*Recorded data*
━━━━━━━━━━━━━━━━

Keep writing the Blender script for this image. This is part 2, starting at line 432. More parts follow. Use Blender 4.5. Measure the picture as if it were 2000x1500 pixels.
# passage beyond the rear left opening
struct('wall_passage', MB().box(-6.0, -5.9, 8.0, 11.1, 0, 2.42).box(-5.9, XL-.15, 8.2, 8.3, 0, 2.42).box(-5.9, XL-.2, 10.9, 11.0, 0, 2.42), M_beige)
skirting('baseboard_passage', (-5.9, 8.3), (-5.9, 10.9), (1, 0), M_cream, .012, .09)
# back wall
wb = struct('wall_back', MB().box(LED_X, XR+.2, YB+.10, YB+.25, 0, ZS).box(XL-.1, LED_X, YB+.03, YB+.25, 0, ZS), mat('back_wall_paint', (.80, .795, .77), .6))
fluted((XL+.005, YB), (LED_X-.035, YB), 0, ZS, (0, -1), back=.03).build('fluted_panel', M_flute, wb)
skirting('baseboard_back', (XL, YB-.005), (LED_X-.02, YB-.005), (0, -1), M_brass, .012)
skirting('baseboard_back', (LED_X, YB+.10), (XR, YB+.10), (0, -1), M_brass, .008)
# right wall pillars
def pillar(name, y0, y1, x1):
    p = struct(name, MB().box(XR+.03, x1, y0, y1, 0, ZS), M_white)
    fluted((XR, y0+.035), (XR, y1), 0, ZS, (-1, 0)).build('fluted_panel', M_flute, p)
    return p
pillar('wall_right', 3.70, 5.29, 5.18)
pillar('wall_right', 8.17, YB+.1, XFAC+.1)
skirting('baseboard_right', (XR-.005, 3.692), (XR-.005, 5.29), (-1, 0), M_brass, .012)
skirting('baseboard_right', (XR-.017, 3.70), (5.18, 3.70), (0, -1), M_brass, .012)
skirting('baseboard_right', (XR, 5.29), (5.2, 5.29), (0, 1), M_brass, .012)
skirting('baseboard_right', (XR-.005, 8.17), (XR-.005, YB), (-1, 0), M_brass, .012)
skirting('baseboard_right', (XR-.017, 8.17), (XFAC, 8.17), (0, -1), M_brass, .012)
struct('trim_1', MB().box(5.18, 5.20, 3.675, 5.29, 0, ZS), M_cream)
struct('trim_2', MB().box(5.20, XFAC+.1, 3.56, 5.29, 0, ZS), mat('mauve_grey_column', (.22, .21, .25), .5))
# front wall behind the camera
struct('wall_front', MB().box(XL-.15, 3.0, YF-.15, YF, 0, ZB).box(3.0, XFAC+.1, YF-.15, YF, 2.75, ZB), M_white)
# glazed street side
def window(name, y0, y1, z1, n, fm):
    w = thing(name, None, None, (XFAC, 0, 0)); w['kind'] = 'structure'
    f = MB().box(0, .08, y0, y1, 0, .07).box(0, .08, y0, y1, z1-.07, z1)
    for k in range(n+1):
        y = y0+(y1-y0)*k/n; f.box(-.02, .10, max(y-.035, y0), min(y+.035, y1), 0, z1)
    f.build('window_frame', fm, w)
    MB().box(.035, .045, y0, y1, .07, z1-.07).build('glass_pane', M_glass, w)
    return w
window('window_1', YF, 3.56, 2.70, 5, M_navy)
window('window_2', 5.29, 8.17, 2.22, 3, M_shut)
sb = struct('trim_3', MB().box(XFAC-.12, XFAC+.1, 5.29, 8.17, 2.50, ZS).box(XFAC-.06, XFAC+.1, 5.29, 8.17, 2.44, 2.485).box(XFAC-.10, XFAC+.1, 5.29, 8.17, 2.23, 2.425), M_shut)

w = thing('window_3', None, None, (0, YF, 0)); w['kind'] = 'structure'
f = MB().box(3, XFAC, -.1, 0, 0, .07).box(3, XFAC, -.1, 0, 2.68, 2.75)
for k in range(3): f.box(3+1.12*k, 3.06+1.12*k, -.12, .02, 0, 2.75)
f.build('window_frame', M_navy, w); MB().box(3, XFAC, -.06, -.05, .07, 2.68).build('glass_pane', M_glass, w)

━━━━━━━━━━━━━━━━

*The problem*
Copy out the whole listing exactly as written.

*Output below*
Keep writing the Blender script for this image. This is part 2, starting at line 432. More parts follow. Use Blender 4.5. Measure the picture as if it were 2000x1500 pixels.
# passage beyond the rear left opening
struct('wall_passage', MB().box(-6.0, -5.9, 8.0, 11.1, 0, 2.42).box(-5.9, XL-.15, 8.2, 8.3, 0, 2.42).box(-5.9, XL-.2, 10.9, 11.0, 0, 2.42), M_beige)
skirting('baseboard_passage', (-5.9, 8.3), (-5.9, 10.9), (1, 0), M_cream, .012, .09)
# back wall
wb = struct('wall_back', MB().box(LED_X, XR+.2, YB+.10, YB+.25, 0, ZS).box(XL-.1, LED_X, YB+.03, YB+.25, 0, ZS), mat('back_wall_paint', (.80, .795, .77), .6))
fluted((XL+.005, YB), (LED_X-.035, YB), 0, ZS, (0, -1), back=.03).build('fluted_panel', M_flute, wb)
skirting('baseboard_back', (XL, YB-.005), (LED_X-.02, YB-.005), (0, -1), M_brass, .012)
skirting('baseboard_back', (LED_X, YB+.10), (XR, YB+.10), (0, -1), M_brass, .008)
# right wall pillars
def pillar(name, y0, y1, x1):
    p = struct(name, MB().box(XR+.03, x1, y0, y1, 0, ZS), M_white)
    fluted((XR, y0+.035), (XR, y1), 0, ZS, (-1, 0)).build('fluted_panel', M_flute, p)
    return p
pillar('wall_right', 3.70, 5.29, 5.18)
pillar('wall_right', 8.17, YB+.1, XFAC+.1)
skirting('baseboard_right', (XR-.005, 3.692), (XR-.005, 5.29), (-1, 0), M_brass, .012)
skirting('baseboard_right', (XR-.017, 3.70), (5.18, 3.70), (0, -1), M_brass, .012)
skirting('baseboard_right', (XR, 5.29), (5.2, 5.29), (0, 1), M_brass, .012)
skirting('baseboard_right', (XR-.005, 8.17), (XR-.005, YB), (-1, 0), M_brass, .012)
skirting('baseboard_right', (XR-.017, 8.17), (XFAC, 8.17), (0, -1), M_brass, .012)
struct('trim_1', MB().box(5.18, 5.20, 3.675, 5.29, 0, ZS), M_cream)
struct('trim_2', MB().box(5.20, XFAC+.1, 3.56, 5.29, 0, ZS), mat('mauve_grey_column', (.22, .21, .25), .5))
# front wall behind the camera
struct('wall_front', MB().box(XL-.15, 3.0, YF-.15, YF, 0, ZB).box(3.0, XFAC+.1, YF-.15, YF, 2.75, ZB), M_white)
# glazed street side
def window(name, y0, y1, z1, n, fm):
    w = thing(name, None, None, (XFAC, 0, 0)); w['kind'] = 'structure'
    f = MB().box(0, .08, y0, y1, 0, .07).box(0, .08, y0, y1, z1-.07, z1)
    for k in range(n+1):
        y = y0+(y1-y0)*k/n; f.box(-.02, .10, max(y-.035, y0), min(y+.035, y1), 0, z1)
    f.build('window_frame', fm, w)
    MB().box(.035, .045, y0, y1, .07, z1-.07).build('glass_pane', M_glass, w)
    return w
window('window_1', YF, 3.56, 2.70, 5, M_navy)
window('window_2', 5.29, 8.17, 2.22, 3, M_shut)
sb = struct('trim_3', MB().box(XFAC-.12, XFAC+.1, 5.29, 8.17, 2.50, ZS).box(XFAC-.06, XFAC+.1, 5.29, 8.17, 2.44, 2.485).box(XFAC-.10, XFAC+.1, 5.29, 8.17, 2.23, 2.425), M_shut)

w = thing('window_3', None, None, (0, YF, 0)); w['kind'] = 'structure'
f = MB().box(3, XFAC, -.1, 0, 0, .07).box(3, XFAC, -.1, 0, 2.68, 2.75)
for k in range(3): f.box(3+1.12*k, 3.06+1.12*k, -.12, .02, 0, 2.75)
f.build('window_frame', M_navy, w); MB().box(3, XFAC, -.06, -.05, .07, 2.68).build('glass_pane', M_glass, w)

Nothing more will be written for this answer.